Price instability is a vital concept in this whole discussion, because 1) it's going to continue, unfortunately -- the gov't isn't about to stand back and let mkts clear; if anything they'll meddle more, and 2) any policy or tax regime must therefore perforce take into account said instability and MUST not exacerbate it.
ANY new tax regime introduces uncertainty into the mkt, and contributes directly thereby to (in this case) the continuation of price instability. The exception to this WOULD be (it hasn't been through all of history, but perhaps this time we'll get lucky) a new tax regime that, presumably by its stringent definitiveness, would reduce uncertainty. The 'fair' tax doesn't begin to meet this standard; hell's bells, you lot can't even offer a clear and complete and consensus description of how this mystical 'prebate' would operate.

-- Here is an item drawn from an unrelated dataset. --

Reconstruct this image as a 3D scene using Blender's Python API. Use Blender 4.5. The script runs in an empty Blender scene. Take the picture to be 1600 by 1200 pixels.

I am profiting hugely from the current wave of FOMC easing, but notwithstanding that, I'll tell you right now that it's STILL wrongheaded. Greenbean was far too slack in monetary policy, due mainly, I might add, to the horrendous press he got during the 1991 recession. Bernancke should at least know better, but apparently he doesn't. Yuck.
The subprime/CDO/SIV mess is/was much more political; banks had been hammered for at least two decades by ACORN and other assorted Marxist assholes for 'redlining', i.e. not lending to credit-unworthy people. So the banks et al. adapted -- badly and greedily, I grant you -- and what happens? Now we have record-high (ex 1930s) default rates, untold amounts of capital have been vapourised, and ACORN and the bastards are now whining about ''predatory lending'', as if someone had held a gun to the head of the credit-unworthy in order to get them to sign on the dotted line. Bah!
My adaptation of Cicero's opening line of his first oration against Catalina was apropos because you assumed -- with no justification whatever -- that I was unfamiliar with the phrase ceteris paribus. Such assumption does try one's patience. Cuius vis homini errare est, I suppose.
The dangerous part of ceteris paribus in economics is that they never are.